_Challenge_:
Copy each line of the data below exactly, leaving out pictures.

_Data block_:
+===+

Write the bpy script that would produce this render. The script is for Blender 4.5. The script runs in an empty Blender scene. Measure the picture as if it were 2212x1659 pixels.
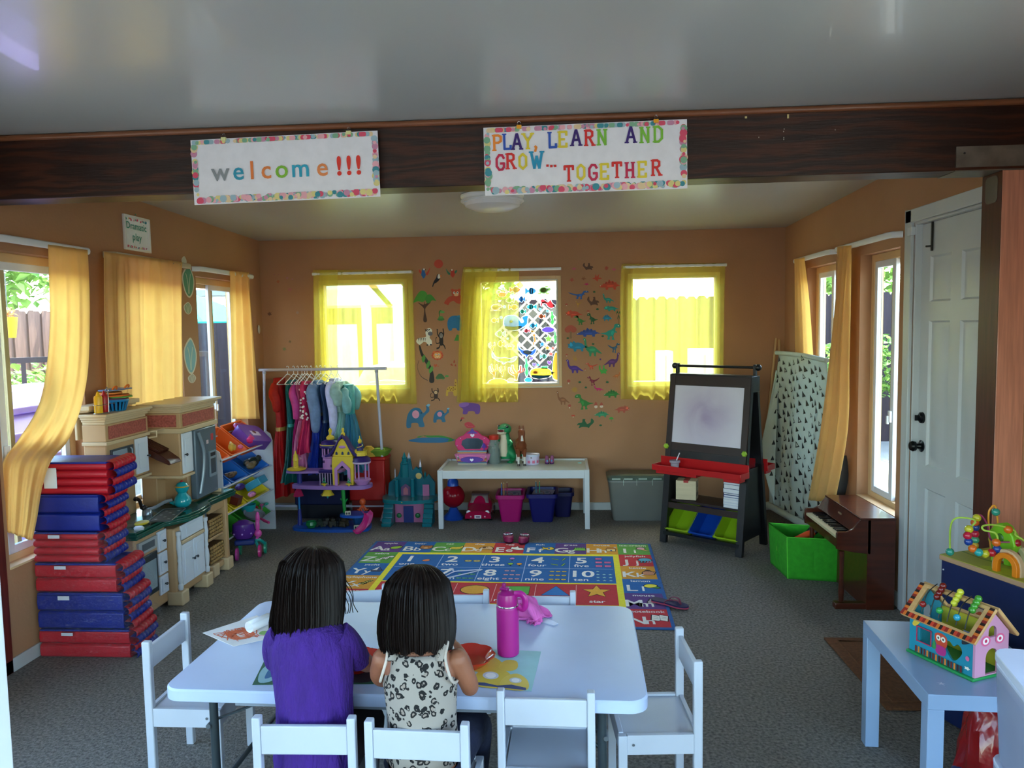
import bpy, bmesh, math, random
from math import sin, cos, pi, radians, sqrt, atan2
from mathutils import Vector as V, Matrix, noise
from mathutils.geometry import tessellate_polygon
random.seed(7)
SC = bpy.context.scene
COL = SC.collection
# ---------------------------------------------------------------- camera
FPX = 1640.0; CAMZ = 1.65
yaw, pit, rol = radians(3.98), radians(4.367), radians(-1.0)
fw = V((-sin(yaw)*cos(pit), cos(yaw)*cos(pit), -sin(pit)))
r0 = V((cos(yaw), sin(yaw), 0)); u0 = r0.cross(fw)
rt = r0*cos(rol) + u0*sin(rol); up = u0*cos(rol) - r0*sin(rol)
cam = bpy.data.objects.new('camera', bpy.data.cameras.new('camera')); COL.objects.link(cam)
cm = Matrix((rt, up, -fw)).transposed().to_4x4(); cm.translation = V((0, 0, CAMZ)); cam.matrix_world = cm
cam.data.sensor_width = 36; cam.data.lens = FPX/2212*36; cam.data.clip_start = .02; cam.data.clip_end = 200
SC.camera = cam
def ray(px, py): return rt*((px-1106)/FPX) - up*((py-829.5)/FPX) + fw
def on(px, py, ax, val):
    d = ray(px, py); o = V((0, 0, CAMZ)); return o + d*((val-o[ax])/d[ax])
def FL(px, py, z=0): return on(px, py, 2, z)
def YY(px, py, y): return on(px, py, 1, y)
def XX(px, py, x): return on(px, py, 0, x)
# ---------------------------------------------------------------- light
w = bpy.data.worlds.new('sky'); SC.world = w; w.use_nodes = True
wn = w.node_tree; bg = wn.nodes['Background']
sky = wn.nodes.new('ShaderNodeTexSky'); sky.sky_type = 'NISHITA'; sky.sun_disc = False
sky.sun_elevation = radians(58); sky.sun_rotation = radians(20); sky.air_density = 1.2; sky.dust_density = 1.5
wn.links.new(sky.outputs[0], bg.inputs[0]); bg.inputs[1].default_value = SKYS = 0.75
sun = bpy.data.objects.new('sun', bpy.data.lights.new('sun', 'SUN')); COL.objects.link(sun)
sun.data.energy = 6; sun.data.angle = radians(.6); sun.data.color = (1, .95, .86)
sun.rotation_euler = V((.18, .42, .9)).to_track_quat('Z', 'Y').to_euler()
SC.view_settings.view_transform = 'Standard'; SC.view_settings.look = 'None'
SC.view_settings.gamma = 1; SC.view_settings.use_curve_mapping = False; SC.view_settings.exposure = 2.18
SC.cycles.use_denoising = True; SC.cycles.max_bounces = 10; SC.cycles.diffuse_bounces = 6
SC.cycles.transparent_max_bounces = 24; SC.cycles.transmission_bounces = 8
SC.cycles.caustics_reflective = False; SC.cycles.caustics_refractive = False
SC.cycles.sample_clamp_indirect = 6
# ---------------------------------------------------------------- materials
def lin(h):
    if isinstance(h, tuple): return h
    h = h.lstrip('#'); h = h if len(h) == 6 else ''.join(q*2 for q in h)
    c = [int(h[i:i+2], 16)/255 for i in (0, 2, 4)]
    return tuple(x/12.92 if x <= .04045 else ((x+.055)/1.055)**2.4 for x in c) + (1,)
MATS = {}
def mat(color, rough=.5, metal=0, var=.08, scale=6, bump=0, bscale=80, alpha=1, trans=0, coat=0, ior=1.45, glass=0, emit=0, key=None, stretch=None, tint=.35):
    k = key or (color, rough, metal, var, scale, bump, bscale, alpha, trans, coat, glass, emit, stretch, tint)
    if k in MATS: return MATS[k]
    m = bpy.data.materials.new('m_%d' % len(MATS)); m.use_nodes = True; MATS[k] = m
    t = m.node_tree; n = t.nodes; L = t.links; b = n['Principled BSDF']; c = lin(color)
    b.inputs['Roughness'].default_value = rough; b.inputs['Metallic'].default_value = metal
    b.inputs['Coat Weight'].default_value = coat; b.inputs['IOR'].default_value = ior
    b.inputs['Transmission Weight'].default_value = glass
    tc = n.new('ShaderNodeTexCoord'); mp = n.new('ShaderNodeMapping'); L.new(tc.outputs['Object'], mp.inputs[0])
    if stretch: mp.inputs['Scale'].default_value = stretch
    if var:
        nz = n.new('ShaderNodeTexNoise'); nz.inputs['Scale'].default_value = scale; nz.inputs['Detail'].default_value = 4
        L.new(mp.outputs[0], nz.inputs[0])
        rp = n.new('ShaderNodeValToRGB'); e = rp.color_ramp.elements
        e[0].position = .3; e[1].position = .7
        e[0].color = tuple(x*(1-var) for x in c[:3])+(1,); e[1].color = tuple(min(1, x*(1+var)) for x in c[:3])+(1,)
        L.new(nz.outputs[0], rp.inputs[0]); L.new(rp.outputs[0], b.inputs['Base Color']); cs = rp.outputs[0]
    else:
        b.inputs['Base Color'].default_value = c; cs = None
    if bump:
        n2 = n.new('ShaderNodeTexNoise'); n2.inputs['Scale'].default_value = bscale; n2.inputs['Detail'].default_value = 3
        L.new(mp.outputs[0], n2.inputs[0]); bp = n.new('ShaderNodeBump'); bp.inputs['Strength'].default_value = bump
        bp.inputs['Distance'].default_value = .01; L.new(n2.outputs[0], bp.inputs['Height']); L.new(bp.outputs[0], b.inputs['Normal'])
    if emit:
        b.inputs['Emission Strength'].default_value = emit; b.inputs['Emission Color'].default_value = c
    out = n['Material Output']; sh = b.outputs[0]
    if trans:   # thin cloth or plastic that lets light through
        tr = n.new('ShaderNodeBsdfTranslucent'); mx = n.new('ShaderNodeMixShader'); mx.inputs[0].default_value = trans
        if cs: L.new(cs, tr.inputs[0])
        else: tr.inputs[0].default_value = c
        L.new(sh, mx.inputs[1]); L.new(tr.outputs[0], mx.inputs[2]); sh = mx.outputs[0]
    if alpha < 1:
        tp = n.new('ShaderNodeBsdfTransparent'); mx = n.new('ShaderNodeMixShader'); mx.inputs[0].default_value = alpha
        tp.inputs[0].default_value = tuple(tint+(1-tint)*x for x in c[:3])+(1,)
        L.new(tp.outputs[0], mx.inputs[1]); L.new(sh, mx.inputs[2]); sh = mx.outputs[0]
    L.new(sh, out.inputs[0])
    return m
def glassmat(tint='#f4faf8', a=.93):
    k = ('glass', tint, a)
    if k in MATS: return MATS[k]
    m = bpy.data.materials.new('m_glass'); m.use_nodes = True; MATS[k] = m; t = m.node_tree; n = t.nodes; L = t.links
    n.remove(n['Principled BSDF']); tp = n.new('ShaderNodeBsdfTransparent'); tp.inputs[0].default_value = tuple(x*a for x in lin(tint)[:3])+(1,)
    gl = n.new('ShaderNodeBsdfGlossy'); gl.inputs['Roughness'].default_value = .02
    mx = n.new('ShaderNodeMixShader'); mx.inputs[0].default_value = .035; L.new(tp.outputs[0], mx.inputs[1]); L.new(gl.outputs[0], mx.inputs[2])
    L.new(mx.outputs[0], n['Material Output'].inputs[0]); return m
def pl(c, r=.35, **k): return mat(c, r, var=.03, **k)           # plastic
def cloth(c, **k): return mat(c, .9, var=.12, scale=30, bump=.25, bscale=400, **k)
def pr(c): return mat(c, .6, var=.04, scale=20)                 # flat print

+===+

_Task response_:
Write the bpy script that would produce this render. The script is for Blender 4.5. The script runs in an empty Blender scene. Measure the picture as if it were 2212x1659 pixels.
import bpy, bmesh, math, random
from math import sin, cos, pi, radians, sqrt, atan2
from mathutils import Vector as V, Matrix, noise
from mathutils.geometry import tessellate_polygon
random.seed(7)
SC = bpy.context.scene
COL = SC.collection
# ---------------------------------------------------------------- camera
FPX = 1640.0; CAMZ = 1.65
yaw, pit, rol = radians(3.98), radians(4.367), radians(-1.0)
fw = V((-sin(yaw)*cos(pit), cos(yaw)*cos(pit), -sin(pit)))
r0 = V((cos(yaw), sin(yaw), 0)); u0 = r0.cross(fw)
rt = r0*cos(rol) + u0*sin(rol); up = u0*cos(rol) - r0*sin(rol)
cam = bpy.data.objects.new('camera', bpy.data.cameras.new('camera')); COL.objects.link(cam)
cm = Matrix((rt, up, -fw)).transposed().to_4x4(); cm.translation = V((0, 0, CAMZ)); cam.matrix_world = cm
cam.data.sensor_width = 36; cam.data.lens = FPX/2212*36; cam.data.clip_start = .02; cam.data.clip_end = 200
SC.camera = cam
def ray(px, py): return rt*((px-1106)/FPX) - up*((py-829.5)/FPX) + fw
def on(px, py, ax, val):
    d = ray(px, py); o = V((0, 0, CAMZ)); return o + d*((val-o[ax])/d[ax])
def FL(px, py, z=0): return on(px, py, 2, z)
def YY(px, py, y): return on(px, py, 1, y)
def XX(px, py, x): return on(px, py, 0, x)
# ---------------------------------------------------------------- light
w = bpy.data.worlds.new('sky'); SC.world = w; w.use_nodes = True
wn = w.node_tree; bg = wn.nodes['Background']
sky = wn.nodes.new('ShaderNodeTexSky'); sky.sky_type = 'NISHITA'; sky.sun_disc = False
sky.sun_elevation = radians(58); sky.sun_rotation = radians(20); sky.air_density = 1.2; sky.dust_density = 1.5
wn.links.new(sky.outputs[0], bg.inputs[0]); bg.inputs[1].default_value = SKYS = 0.75
sun = bpy.data.objects.new('sun', bpy.data.lights.new('sun', 'SUN')); COL.objects.link(sun)
sun.data.energy = 6; sun.data.angle = radians(.6); sun.data.color = (1, .95, .86)
sun.rotation_euler = V((.18, .42, .9)).to_track_quat('Z', 'Y').to_euler()
SC.view_settings.view_transform = 'Standard'; SC.view_settings.look = 'None'
SC.view_settings.gamma = 1; SC.view_settings.use_curve_mapping = False; SC.view_settings.exposure = 2.18
SC.cycles.use_denoising = True; SC.cycles.max_bounces = 10; SC.cycles.diffuse_bounces = 6
SC.cycles.transparent_max_bounces = 24; SC.cycles.transmission_bounces = 8
SC.cycles.caustics_reflective = False; SC.cycles.caustics_refractive = False
SC.cycles.sample_clamp_indirect = 6
# ---------------------------------------------------------------- materials
def lin(h):
    if isinstance(h, tuple): return h
    h = h.lstrip('#'); h = h if len(h) == 6 else ''.join(q*2 for q in h)
    c = [int(h[i:i+2], 16)/255 for i in (0, 2, 4)]
    return tuple(x/12.92 if x <= .04045 else ((x+.055)/1.055)**2.4 for x in c) + (1,)
MATS = {}
def mat(color, rough=.5, metal=0, var=.08, scale=6, bump=0, bscale=80, alpha=1, trans=0, coat=0, ior=1.45, glass=0, emit=0, key=None, stretch=None, tint=.35):
    k = key or (color, rough, metal, var, scale, bump, bscale, alpha, trans, coat, glass, emit, stretch, tint)
    if k in MATS: return MATS[k]
    m = bpy.data.materials.new('m_%d' % len(MATS)); m.use_nodes = True; MATS[k] = m
    t = m.node_tree; n = t.nodes; L = t.links; b = n['Principled BSDF']; c = lin(color)
    b.inputs['Roughness'].default_value = rough; b.inputs['Metallic'].default_value = metal
    b.inputs['Coat Weight'].default_value = coat; b.inputs['IOR'].default_value = ior
    b.inputs['Transmission Weight'].default_value = glass
    tc = n.new('ShaderNodeTexCoord'); mp = n.new('ShaderNodeMapping'); L.new(tc.outputs['Object'], mp.inputs[0])
    if stretch: mp.inputs['Scale'].default_value = stretch
    if var:
        nz = n.new('ShaderNodeTexNoise'); nz.inputs['Scale'].default_value = scale; nz.inputs['Detail'].default_value = 4
        L.new(mp.outputs[0], nz.inputs[0])
        rp = n.new('ShaderNodeValToRGB'); e = rp.color_ramp.elements
        e[0].position = .3; e[1].position = .7
        e[0].color = tuple(x*(1-var) for x in c[:3])+(1,); e[1].color = tuple(min(1, x*(1+var)) for x in c[:3])+(1,)
        L.new(nz.outputs[0], rp.inputs[0]); L.new(rp.outputs[0], b.inputs['Base Color']); cs = rp.outputs[0]
    else:
        b.inputs['Base Color'].default_value = c; cs = None
    if bump:
        n2 = n.new('ShaderNodeTexNoise'); n2.inputs['Scale'].default_value = bscale; n2.inputs['Detail'].default_value = 3
        L.new(mp.outputs[0], n2.inputs[0]); bp = n.new('ShaderNodeBump'); bp.inputs['Strength'].default_value = bump
        bp.inputs['Distance'].default_value = .01; L.new(n2.outputs[0], bp.inputs['Height']); L.new(bp.outputs[0], b.inputs['Normal'])
    if emit:
        b.inputs['Emission Strength'].default_value = emit; b.inputs['Emission Color'].default_value = c
    out = n['Material Output']; sh = b.outputs[0]
    if trans:   # thin cloth or plastic that lets light through
        tr = n.new('ShaderNodeBsdfTranslucent'); mx = n.new('ShaderNodeMixShader'); mx.inputs[0].default_value = trans
        if cs: L.new(cs, tr.inputs[0])
        else: tr.inputs[0].default_value = c
        L.new(sh, mx.inputs[1]); L.new(tr.outputs[0], mx.inputs[2]); sh = mx.outputs[0]
    if alpha < 1:
        tp = n.new('ShaderNodeBsdfTransparent'); mx = n.new('ShaderNodeMixShader'); mx.inputs[0].default_value = alpha
        tp.inputs[0].default_value = tuple(tint+(1-tint)*x for x in c[:3])+(1,)
        L.new(tp.outputs[0], mx.inputs[1]); L.new(sh, mx.inputs[2]); sh = mx.outputs[0]
    L.new(sh, out.inputs[0])
    return m
def glassmat(tint='#f4faf8', a=.93):
    k = ('glass', tint, a)
    if k in MATS: return MATS[k]
    m = bpy.data.materials.new('m_glass'); m.use_nodes = True; MATS[k] = m; t = m.node_tree; n = t.nodes; L = t.links
    n.remove(n['Principled BSDF']); tp = n.new('ShaderNodeBsdfTransparent'); tp.inputs[0].default_value = tuple(x*a for x in lin(tint)[:3])+(1,)
    gl = n.new('ShaderNodeBsdfGlossy'); gl.inputs['Roughness'].default_value = .02
    mx = n.new('ShaderNodeMixShader'); mx.inputs[0].default_value = .035; L.new(tp.outputs[0], mx.inputs[1]); L.new(gl.outputs[0], mx.inputs[2])
    L.new(mx.outputs[0], n['Material Output'].inputs[0]); return m
def pl(c, r=.35, **k): return mat(c, r, var=.03, **k)           # plastic
def cloth(c, **k): return mat(c, .9, var=.12, scale=30, bump=.25, bscale=400, **k)
def pr(c): return mat(c, .6, var=.04, scale=20)                 # flat print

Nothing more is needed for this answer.